Data block |
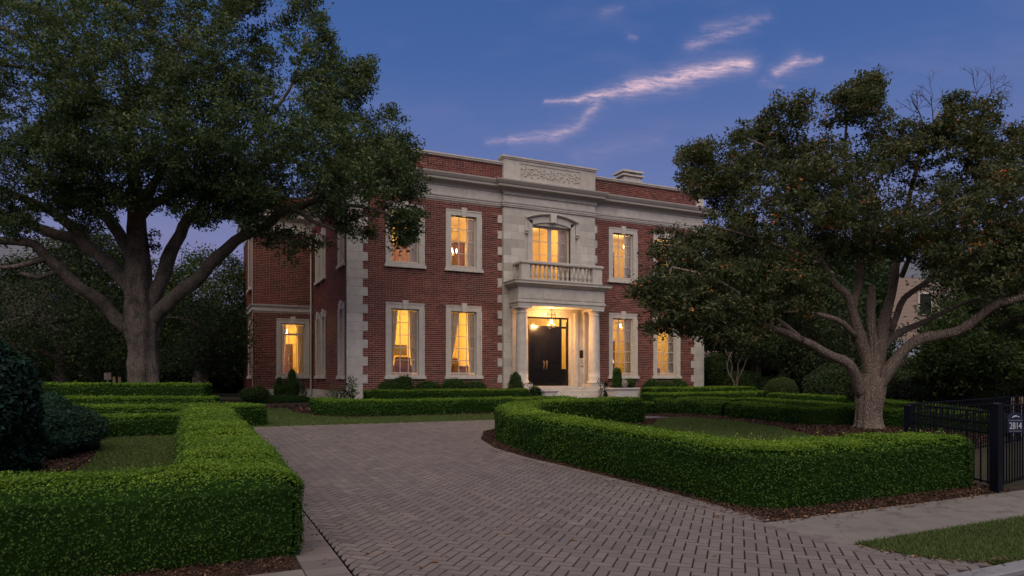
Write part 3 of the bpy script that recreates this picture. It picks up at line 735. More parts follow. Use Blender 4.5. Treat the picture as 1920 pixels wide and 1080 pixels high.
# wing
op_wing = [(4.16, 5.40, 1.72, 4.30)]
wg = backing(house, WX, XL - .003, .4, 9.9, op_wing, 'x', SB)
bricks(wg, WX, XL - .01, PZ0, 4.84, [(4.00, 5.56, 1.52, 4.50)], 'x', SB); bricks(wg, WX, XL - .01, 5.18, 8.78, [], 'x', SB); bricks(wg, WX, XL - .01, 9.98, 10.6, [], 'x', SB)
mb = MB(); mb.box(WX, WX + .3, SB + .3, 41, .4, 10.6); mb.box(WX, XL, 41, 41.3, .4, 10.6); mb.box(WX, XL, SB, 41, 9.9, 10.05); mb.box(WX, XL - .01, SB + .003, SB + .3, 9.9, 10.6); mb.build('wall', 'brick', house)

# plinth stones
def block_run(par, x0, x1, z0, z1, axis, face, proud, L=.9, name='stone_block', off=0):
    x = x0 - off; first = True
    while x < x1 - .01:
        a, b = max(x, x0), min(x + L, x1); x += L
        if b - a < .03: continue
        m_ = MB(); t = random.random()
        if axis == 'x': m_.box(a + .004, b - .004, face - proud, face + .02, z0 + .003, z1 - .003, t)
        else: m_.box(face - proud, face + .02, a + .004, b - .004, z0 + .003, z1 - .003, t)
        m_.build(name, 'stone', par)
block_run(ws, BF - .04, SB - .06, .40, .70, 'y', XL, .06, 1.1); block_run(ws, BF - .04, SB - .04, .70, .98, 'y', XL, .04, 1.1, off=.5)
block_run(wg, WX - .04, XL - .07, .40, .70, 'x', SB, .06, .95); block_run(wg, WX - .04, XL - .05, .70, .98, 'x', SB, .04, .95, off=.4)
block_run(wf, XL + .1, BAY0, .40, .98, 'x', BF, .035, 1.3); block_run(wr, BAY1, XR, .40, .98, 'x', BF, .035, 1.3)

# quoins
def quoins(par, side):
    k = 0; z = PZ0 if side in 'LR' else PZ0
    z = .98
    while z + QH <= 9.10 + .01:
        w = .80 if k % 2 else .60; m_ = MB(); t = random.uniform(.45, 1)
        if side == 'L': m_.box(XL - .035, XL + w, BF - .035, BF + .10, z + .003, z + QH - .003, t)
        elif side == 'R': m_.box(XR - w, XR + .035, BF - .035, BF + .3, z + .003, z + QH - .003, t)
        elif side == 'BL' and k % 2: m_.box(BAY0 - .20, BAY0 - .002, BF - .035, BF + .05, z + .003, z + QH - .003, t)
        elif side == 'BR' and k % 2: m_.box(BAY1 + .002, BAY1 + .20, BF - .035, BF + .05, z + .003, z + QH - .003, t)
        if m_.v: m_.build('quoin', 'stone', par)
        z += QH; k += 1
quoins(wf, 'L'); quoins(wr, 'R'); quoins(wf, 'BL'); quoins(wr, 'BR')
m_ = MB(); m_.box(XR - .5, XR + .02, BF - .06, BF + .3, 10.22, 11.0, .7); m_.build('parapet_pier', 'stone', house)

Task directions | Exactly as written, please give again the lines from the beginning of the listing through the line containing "mb = MB(); mb.box(WX, WX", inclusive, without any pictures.

Full solution |
Write part 3 of the bpy script that recreates this picture. It picks up at line 735. More parts follow. Use Blender 4.5. Treat the picture as 1920 pixels wide and 1080 pixels high.
# wing
op_wing = [(4.16, 5.40, 1.72, 4.30)]
wg = backing(house, WX, XL - .003, .4, 9.9, op_wing, 'x', SB)
bricks(wg, WX, XL - .01, PZ0, 4.84, [(4.00, 5.56, 1.52, 4.50)], 'x', SB); bricks(wg, WX, XL - .01, 5.18, 8.78, [], 'x', SB); bricks(wg, WX, XL - .01, 9.98, 10.6, [], 'x', SB)
mb = MB(); mb.box(WX, WX + .3, SB + .3, 41, .4, 10.6); mb.box(WX, XL, 41, 41.3, .4, 10.6); mb.box(WX, XL, SB, 41, 9.9, 10.05); mb.box(WX, XL - .01, SB + .003, SB + .3, 9.9, 10.6); mb.build('wall', 'brick', house)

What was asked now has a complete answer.